Our Take: The ethics issue is the real wildcard. Stablecoin compromise got done, but Democrats tying their votes to Trump family provisions gives the White House a politically inconvenient problem it can’t just draft its way out of.
GLOBAL LEGAL ROUNDUP
America:
🇺🇸 Duke law lecturer argues WLFI issued a security.
🇺🇸 Senator Warren presses Meta over stablecoin trial.
🇺🇸 Kraken parent Payward applies for national OCC trust charter.
🇺🇸 Treasury demands Binance comply with monitoring guidelines.
🇺🇸 Stablecoin deal revives crypto bill despite lingering ethics disputes.
🇺🇸 CFTC looks to cement non-custodial software developer protections.
🇺🇸 Crypto whale sues Coinbase for allegedly refusing to return stolen DAI.
🇺🇸 FINRA green lights Securitize for tokenized IPO underwriting and custody.
🇺🇸 Senate Banking Committee sets a date to amend & vote crypto legislation.
🇺🇸 White House aims for July 4 deadline to pass landmark crypto regulation bill.
🇺🇸 SEC weighs new rulemaking for onchain market structures and software apps.
Europe:
🇮🇹 Bank of Italy calls for EU to explore tokenized SEPA payments.
🇬🇧 BoE’s Bailey warns of looming ‘wrestle’ with US over stablecoin rules.

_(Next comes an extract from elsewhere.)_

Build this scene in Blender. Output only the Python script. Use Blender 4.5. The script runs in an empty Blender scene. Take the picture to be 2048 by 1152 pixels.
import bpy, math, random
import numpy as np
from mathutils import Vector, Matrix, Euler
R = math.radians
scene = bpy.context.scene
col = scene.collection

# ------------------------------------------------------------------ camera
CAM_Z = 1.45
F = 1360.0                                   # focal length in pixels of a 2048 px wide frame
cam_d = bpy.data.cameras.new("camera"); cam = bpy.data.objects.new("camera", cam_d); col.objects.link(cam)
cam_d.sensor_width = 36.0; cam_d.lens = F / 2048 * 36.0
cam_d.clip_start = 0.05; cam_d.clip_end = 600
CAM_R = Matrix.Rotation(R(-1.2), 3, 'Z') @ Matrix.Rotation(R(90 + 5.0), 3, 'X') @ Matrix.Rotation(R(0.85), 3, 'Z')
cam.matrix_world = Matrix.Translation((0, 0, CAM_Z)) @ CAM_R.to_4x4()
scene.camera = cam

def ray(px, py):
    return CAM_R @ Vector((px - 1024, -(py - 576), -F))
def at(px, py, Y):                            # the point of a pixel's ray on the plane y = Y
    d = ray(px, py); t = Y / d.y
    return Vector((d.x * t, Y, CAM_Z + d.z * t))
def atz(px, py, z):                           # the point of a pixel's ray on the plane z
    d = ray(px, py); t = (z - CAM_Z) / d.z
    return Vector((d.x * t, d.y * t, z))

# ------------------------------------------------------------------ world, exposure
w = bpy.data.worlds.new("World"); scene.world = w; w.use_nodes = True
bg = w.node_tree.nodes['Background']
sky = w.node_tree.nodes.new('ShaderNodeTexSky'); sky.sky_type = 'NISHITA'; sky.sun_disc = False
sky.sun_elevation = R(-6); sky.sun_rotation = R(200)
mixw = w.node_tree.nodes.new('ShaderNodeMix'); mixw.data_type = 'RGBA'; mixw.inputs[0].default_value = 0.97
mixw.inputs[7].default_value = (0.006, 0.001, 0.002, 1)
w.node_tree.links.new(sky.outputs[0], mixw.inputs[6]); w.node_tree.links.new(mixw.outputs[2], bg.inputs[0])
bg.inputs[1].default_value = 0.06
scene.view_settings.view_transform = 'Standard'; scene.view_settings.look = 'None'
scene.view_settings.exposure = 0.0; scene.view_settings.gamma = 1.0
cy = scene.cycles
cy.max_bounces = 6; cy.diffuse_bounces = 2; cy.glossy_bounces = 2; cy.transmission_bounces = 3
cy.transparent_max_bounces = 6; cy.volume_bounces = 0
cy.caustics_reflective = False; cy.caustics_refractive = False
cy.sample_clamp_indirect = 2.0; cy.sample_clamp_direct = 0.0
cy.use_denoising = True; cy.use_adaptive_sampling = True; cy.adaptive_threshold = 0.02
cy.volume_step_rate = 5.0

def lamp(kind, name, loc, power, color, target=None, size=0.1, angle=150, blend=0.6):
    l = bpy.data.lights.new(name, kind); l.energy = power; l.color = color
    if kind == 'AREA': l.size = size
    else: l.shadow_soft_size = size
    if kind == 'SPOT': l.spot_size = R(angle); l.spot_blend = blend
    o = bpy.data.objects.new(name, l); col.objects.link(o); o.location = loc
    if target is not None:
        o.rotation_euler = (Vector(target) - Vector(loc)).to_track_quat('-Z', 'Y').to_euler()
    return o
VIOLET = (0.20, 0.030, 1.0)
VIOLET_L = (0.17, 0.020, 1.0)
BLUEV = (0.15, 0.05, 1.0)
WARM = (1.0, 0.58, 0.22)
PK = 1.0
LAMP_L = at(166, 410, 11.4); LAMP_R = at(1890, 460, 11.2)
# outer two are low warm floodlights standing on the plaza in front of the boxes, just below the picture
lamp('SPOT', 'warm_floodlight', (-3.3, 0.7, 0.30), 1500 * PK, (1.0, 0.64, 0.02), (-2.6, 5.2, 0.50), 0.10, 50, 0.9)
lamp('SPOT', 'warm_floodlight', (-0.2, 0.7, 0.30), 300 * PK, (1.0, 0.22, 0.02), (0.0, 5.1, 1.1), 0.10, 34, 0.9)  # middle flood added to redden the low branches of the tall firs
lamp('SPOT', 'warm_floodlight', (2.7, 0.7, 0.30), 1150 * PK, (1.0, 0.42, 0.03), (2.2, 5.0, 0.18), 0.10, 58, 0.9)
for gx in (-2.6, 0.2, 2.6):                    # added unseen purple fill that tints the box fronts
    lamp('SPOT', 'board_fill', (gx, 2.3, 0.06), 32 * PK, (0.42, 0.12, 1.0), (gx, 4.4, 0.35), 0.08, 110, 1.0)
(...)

🇪🇺 ECB’s Lagarde flags euro-denominated stablecoins as financial stability risk.
APAC:
🇰🇷 South Korea tightens oversight of firms moving crypto overseas.
CASE STUDY
Duke Lawyer: WLFI Is an Unregistered Security
State of play: Duke law lecturer Lee Reiners argues World Liberty Financial’s WLFI token meets the SEC’s own Howey Test criteria for an unregistered security, putting the Trump-connected project in direct conflict with the regulator it effectively controls.
Reiners contends WLFI was sold before the protocol was built, leveraged the Trump name, and gave buyers a reasonable expectation of profit, hitting the core criteria of the Howey Test.
World Liberty’s decentralization claims are undermined by a self-dealing arrangement with Dolomite, where 5B WLFI tokens were used as collateral to borrow $75M in stablecoins, including World Liberty’s own USD1.
Justin Sun’s lawsuit alleging World Liberty froze his tokens and blocked governance rights further challenges the project’s claim to decentralized control.
A Trump-affiliated entity owns 38% of World Liberty and is entitled to 75% of net proceeds from WLFI token sales, and a UAE-linked entity tied to Sheikh Tahnoon bin Zayed bought 49% of the protocol for $500M.
Reiners acknowledged the SEC, now led by Trump nominee Paul Atkins, likely lacks the independence to investigate a project in which the president holds a direct financial stake.
Our Take: Reiners is right on the legal analysis, but the SEC chair was put there by the same family that profits from WLFI. Everyone knows nothing will happen.